What lies in store for energy and climate policy in the U.S. and other nations in 2021? With a new administration in Washington committed to addressing climate change forcefully and new commitments to reducing emissions by other governments around the world, the potential for making headway on this existential threat seems possible, though significant challenges remain.

In this first edition of Columbia Energy Exchange in 2021, host Bill Loveless is joined by Rachel Kyte, the dean of The Fletcher School at Tufts University.

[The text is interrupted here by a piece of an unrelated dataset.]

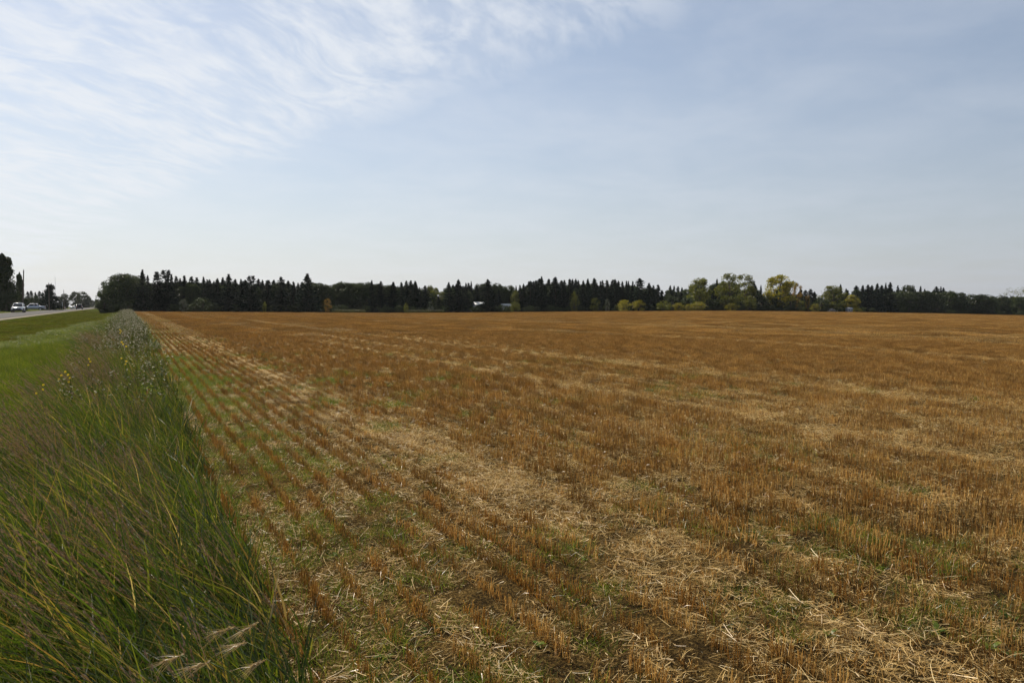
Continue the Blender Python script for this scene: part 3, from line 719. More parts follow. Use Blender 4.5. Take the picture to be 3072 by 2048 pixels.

With her distinguished career at the World Bank and the United Nations and now in academia, she’s an ideal guest to help think about what the new year will mean for energy and climate policy not only in the U.S. but also globally.

A 2002 graduate of Fletcher’s Global Master of Arts Program, Dean Kyte returned to the school outside Boston in 2012 as a professor of practice and was named the 14th dean of the Fletcher School in 2019. She’s the first woman to lead the nation’s oldest graduate-only school of international affairs.

Prior to joining Fletcher, Dean Kyte was a special representative of the UN secretary general and chief executive officer of the UN’s Sustainable Energy for All initiative. Before that, she was a vice president and special envoy for climate change at the World Bank.

A native of England, she earned her undergraduate degree in history and politics from the University of London.

In their conversation, Dean Kyte and Bill talk about the increasing risks posed by climate change as we begin 2021 and the challenges facing world leaders, including President-elect Joe Biden, in setting agendas and building public support for emissions reductions. Diplomacy, of course, will matter significantly as the U.S. rejoins the Paris climate agreement, and Dean Kyte offers her insight on how relations among the U.S. and other nations might play out.

They also talk about the state of climate activism today, especially as it pertains to young people, as well as environmental justice and the role of women in energy.